07 March 2014

Feeling very puzzled...

Two situations that have cropped up over the last couple of days have left me totally flummoxed:

1. A friend swore up and down the line that she was breaking off her relationship with close relatives. They had hurt her very badly and she did not want to have anything more to do with them. So you sympathize and hurt along with your friend, for you cannot tolerate anything hurtful happening to her. And then there's a volte-face and everything is hunky dory. All hurts forgotten and everything is back to as it was, and you are left having damned those people, who you don't even know, to hell...

Does this mean that we should take all we hear with a bag of salt. Sympathize with the lips but keep your heart away?

and

2. The father of two children you have taught has been accused of corruption charges. Other children whose fathers work in the same company have also been your students, and like all children, a relationship develops over the years. Children are children. The person concerned has always been cordial with you, on the few occasions you have met. You don't really know what happened, but you do know that corruption is a major State offense. One child asks you to write some lines on a website where support for this person is being expressed. What do you do?
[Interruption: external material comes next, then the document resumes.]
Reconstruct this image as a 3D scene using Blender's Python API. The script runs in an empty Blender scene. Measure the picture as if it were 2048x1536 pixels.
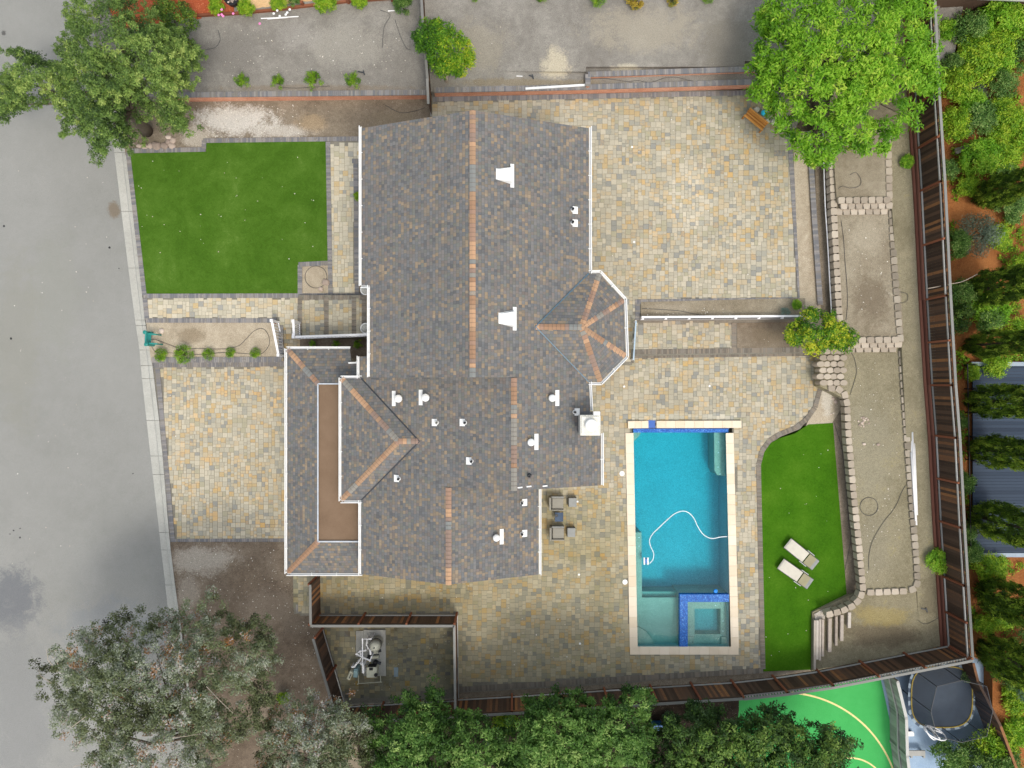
import bpy, bmesh, math, random
import numpy as np
from mathutils import Vector, Matrix
R = math.radians
random.seed(7)
scene = bpy.context.scene
col = scene.collection

# ---------------------------------------------------------------- camera, sky, sun, exposure
H, S0 = 40.0, 36.0                       # camera height above the patio, photo pixels per metre at z = 0
cam_d = bpy.data.cameras.new("camera"); cam = bpy.data.objects.new("camera", cam_d); col.objects.link(cam)
cam.location = (0, 0, H); cam.rotation_euler = (0, 0, 0)
cam_d.sensor_width = 36.0; cam_d.lens = 36.0 * H / (2048 / S0); cam_d.clip_end = 2000
scene.camera = cam
SUN_EL, SUN_AZ = 60.0, 152.0             # degrees; azimuth clockwise from north (+Y): from the south-east
w = bpy.data.worlds.new("World"); scene.world = w; w.use_nodes = True
wn = w.node_tree.nodes; bg = wn["Background"]
sky = wn.new("ShaderNodeTexSky"); sky.sky_type = 'NISHITA'; sky.sun_disc = False
sky.sun_elevation = R(SUN_EL); sky.sun_rotation = R(SUN_AZ)
sky.air_density = 1.0; sky.dust_density = 6.0; sky.ozone_density = 1.0
tc = wn.new("ShaderNodeMix"); tc.data_type = 'RGBA'; tc.inputs[0].default_value = .45; w.node_tree.links.new(sky.outputs[0], tc.inputs[6]); tc.inputs[7].default_value = (4.25, 4.42, 3.95, 1)   # thin cloud veil over the sky
w.node_tree.links.new(tc.outputs[2], bg.inputs[0]); bg.inputs[1].default_value = 0.15
sd = bpy.data.lights.new("sun", 'SUN'); sd.energy = 0.8; sd.angle = R(13); sd.color = (1.0, 0.98, 0.86)
so = bpy.data.objects.new("sun", sd); col.objects.link(so)
az, el = R(SUN_AZ), R(SUN_EL)
sv = Vector((math.sin(az) * math.cos(el), math.cos(az) * math.cos(el), math.sin(el)))
so.rotation_euler = sv.to_track_quat('Z', 'Y').to_euler(); so.location = (0, 0, 60)
scene.view_settings.view_transform = 'Standard'; scene.view_settings.look = 'None'
scene.view_settings.gamma = 1.0; scene.view_settings.exposure = 0.74
scene.cycles.max_bounces = 8; scene.cycles.transparent_max_bounces = 12

# ---------------------------------------------------------------- helpers
def W(px, py, z=0.0):
    """surveyed point of the photograph at real height z -> world"""
    k = (H - z) / H / S0
    return Vector(((px - 1024) * k, (768 - py) * k, z))

def tag(o, label=None, cat=None, group=None, kind=None):
    if label: o['label'] = label
    if cat: o['category'] = cat
    if group: o['group'] = group
    if kind: o['kind'] = kind
    return o

def empty(name, loc=(0, 0, 0), label=None, cat=None, group=None, rz=0):
    o = bpy.data.objects.new(name, None); col.objects.link(o)
    o.location = loc; o.rotation_euler = (0, 0, rz); o.empty_display_size = 0.2
    return tag(o, label, cat, group)

class MB:
    def __init__(s, origin=(0, 0, 0)):
        s.v = []; s.f = []; s.t = []; s.m = []; s.uv = {}; s.o = Vector(origin)
    def add(s, vs, fs, t=0.5, m=0):
        b = len(s.v); s.v += [tuple(Vector(q) - s.o) for q in vs]
        for f in fs: s.f.append(tuple(i + b for i in f)); s.t.append(t); s.m.append(m)
    def quad(s, a, b, c, d, t=0.5, m=0): s.add([a, b, c, d], [(0, 1, 2, 3)], t, m)
    def box(s, c, size, rz=0, t=0.5, m=0, rot=None, taper=1.0):
        hx, hy, hz = size[0] / 2, size[1] / 2, size[2] / 2
        M = rot if rot is not None else Matrix.Rotation(rz, 3, 'Z')
        vs = []
        for sz in (-1, 1):
            k = taper if sz > 0 else 1
            for sx, sy in ((-1, -1), (1, -1), (1, 1), (-1, 1)):
                vs.append(Vector(c) + M @ Vector((sx * hx * k, sy * hy * k, sz * hz)))
        s.add(vs, [(3, 2, 1, 0), (4, 5, 6, 7), (0, 1, 5, 4), (1, 2, 6, 5), (2, 3, 7, 6), (3, 0, 4, 7)], t, m)
    def bar(s, a, b, wd, ht, t=0.5, m=0, up=(0, 0, 1)):
        a, b = Vector(a), Vector(b); d = (b - a); L = d.length
        if L < 1e-6: return
        d.normalize(); u = Vector(up)
        if abs(d.dot(u)) > .98: u = Vector((1, 0, 0))
        sx = d.cross(u).normalized(); uz = sx.cross(d).normalized()
        M = Matrix((d, sx, uz)).transposed()
        s.box((a + b) / 2, (L, wd, ht), t=t, m=m, rot=M)
    def prism(s, poly, z0, z1, t=0.5, m=0):
        n = len(poly)
        ar = sum(poly[i][0] * poly[(i + 1) % n][1] - poly[(i + 1) % n][0] * poly[i][1] for i in range(n))
        if ar < 0: poly = poly[::-1]
        zz = (lambda p, z: z(p) if callable(z) else z)
        vs = [(p[0], p[1], zz(p, z0)) for p in poly] + [(p[0], p[1], zz(p, z1)) for p in poly]
        s.add(vs, [tuple(range(n - 1, -1, -1)), tuple(range(n, 2 * n))] + [(i, (i + 1) % n, n + (i + 1) % n, n + i) for i in range(n)], t, m)
    def tube(s, pts, r, n=8, t=0.5, m=0, cap=True):
        pts = [Vector(p) for p in pts]; rs = r if isinstance(r, (list, tuple)) else [r] * len(pts)
        vs = []; fs = []; prev = None
        for i, p in enumerate(pts):
            d = (pts[min(i + 1, len(pts) - 1)] - pts[max(i - 1, 0)]).normalized()
            a = prev if prev else (Vector((0, 0, 1)) if abs(d.z) < .9 else Vector((1, 0, 0)))
            x = d.cross(a).normalized(); a2 = x.cross(d).normalized(); prev = a2
            for k in range(n):
                an = 2 * math.pi * k / n; vs.append(p + (x * math.cos(an) + a2 * math.sin(an)) * rs[i])
        for i in range(len(pts) - 1):
            for k in range(n):
                k2 = (k + 1) % n; fs.append((i * n + k, i * n + k2, (i + 1) * n + k2, (i + 1) * n + k))
        if cap: fs += [tuple(range(n - 1, -1, -1)), tuple((len(pts) - 1) * n + k for k in range(n))]
        s.add(vs, fs, t, m)
    def lathe(s, c, prof, n=20, t=0.5, m=0, M=None):
        vs = []; fs = []; c = Vector(c); M = M or Matrix.Identity(3)
        for r, z in prof:
            for k in range(n):
                an = 2 * math.pi * k / n; vs.append(c + M @ Vector((r * math.cos(an), r * math.sin(an), z)))
        for i in range(len(prof) - 1):
            for k in range(n):
                k2 = (k + 1) % n; fs.append((i * n + k, i * n + k2, (i + 1) * n + k2, (i + 1) * n + k))
        fs += [tuple(range(n - 1, -1, -1)), tuple((len(prof) - 1) * n + k for k in range(n))]
        s.add(vs, fs, t, m)
    def build(s, name, mat, parent=None, smooth=False, label=None, bevel=0, kind=None):
        me = bpy.data.meshes.new(name)
        me.from_pydata(s.v, [], s.f); me.update()
        for mm in (mat if isinstance(mat, (list, tuple)) else [mat]): me.materials.append(mm)
        me.polygons.foreach_set("material_index", s.m)
        at = me.attributes.new("tint", 'FLOAT', 'FACE'); at.data.foreach_set("value", s.t)
        if smooth: me.polygons.foreach_set("use_smooth", [True] * len(s.f))
        o = bpy.data.objects.new(name, me); col.objects.link(o)
        if parent is None or tuple(s.o) != (0, 0, 0): o.location = s.o if parent is None else (0, 0, 0)
        if parent is not None: o.parent = parent
        if bevel:
            b = o.modifiers.new("bevel", 'BEVEL'); b.width = bevel; b.segments = 2; b.limit_method = 'ANGLE'
        if label: o['label'] = label
        if kind: o['kind'] = kind
        return o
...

As a teacher, I've always taught my kids that one should not do wrong things. And that if you do, the consequences are likely to be severe, and you have to face them. Here I find myself in a situation between children I love and a person who has never been anything but affable to me, but who is now in custody on a major charge. Everyone is suffering - kids, the person concerned, other employees and all those whose lives have been, in some way or the other, been touched by this person. What words to use, for which child will accept that her Dad has done something wrong? And, how to show support, based on your personal interaction, for a person who has been charged by the State?